Students

Freshman guy: It's been in my mouth for almost a minute now, and I'm still not sure what it is.
Freshman girl: Scary thought, isn't it?

Dining Hall, Arcadia University
Philadelphia, Pennsylvania

Female student during welcome week: My uncle doesn't believe in recycling. You know, cause it's like a democratic principle…
Male student: Oh, yeah, totally.

Cornell University
Ithaca, New York

Overheard by: Actually, it's more communist…

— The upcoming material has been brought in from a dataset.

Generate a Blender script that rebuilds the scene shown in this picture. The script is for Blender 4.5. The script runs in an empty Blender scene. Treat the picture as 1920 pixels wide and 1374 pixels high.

Student #1: Like, a visible person?
Student #2: Yeah! You know, that was exactly what I was thinking — a visible person!

Bexhill College
United Kingdom

Young topologist: It would be so cool to be a chef, because, like, what you cook would be inside people who eat your food.

Creative Arts High School
St. Paul, Minnesota

High school punk #1: “Fluids” sounds better.
High school punk #2: I don't like fluids.
High school punk #1: And that's why you're flunking band!

Chicago, Illinois

Overheard by: SaraG(as in gee, I wonder what THAT means…)

Catholic school girl #1: (sings “Total Eclipse of the Heart”)
Catholic school girl #2: Stop it. I swear to god, I will shank you.

Baton Rouge, Louisiana

Overheard by: Adelaie

Professor, to newbie class: So…let's start with everyone telling me a secret about themselves so I can try and remember your names. You (pointing to student) start.
Student, tentatively: Ummm…I eat cold spaghetti in the morning?
Professor: Ewww! Fantastic.

University of Zurich
Switzerland

Overheard by: Stephanie

Coach to middle school swim team: I don't care if there's lightning! Get in the pool and put on your flippers! The rubber will absorb the shock!

Swimming Pool
Louisiana

Teacher: So, for the final sentence we should get some sort of metaphor for tax cuts helping the US recession.
Student #1: Hmm… Hey, you know like, the commercial where they put gum in the hole in the dam to stop the leak?.
Student #2: Or the finger!
Teacher: Oh, you mean in the dyke!
Student #1: Yeah, so… Tax cuts would be the finger in the hole of America’s dyke?
Teacher: Maybe we shouldn’t use a metaphor.

English Essentials Class
Waimea, Hawaii

Overheard by: boehmface

Undergrad #1: A computer man! You gotta get your e-mail.
Undergrad #2: A computer?! If you’re homeless, a computer is the least of your worries. There are more important things you would need, like food and crack.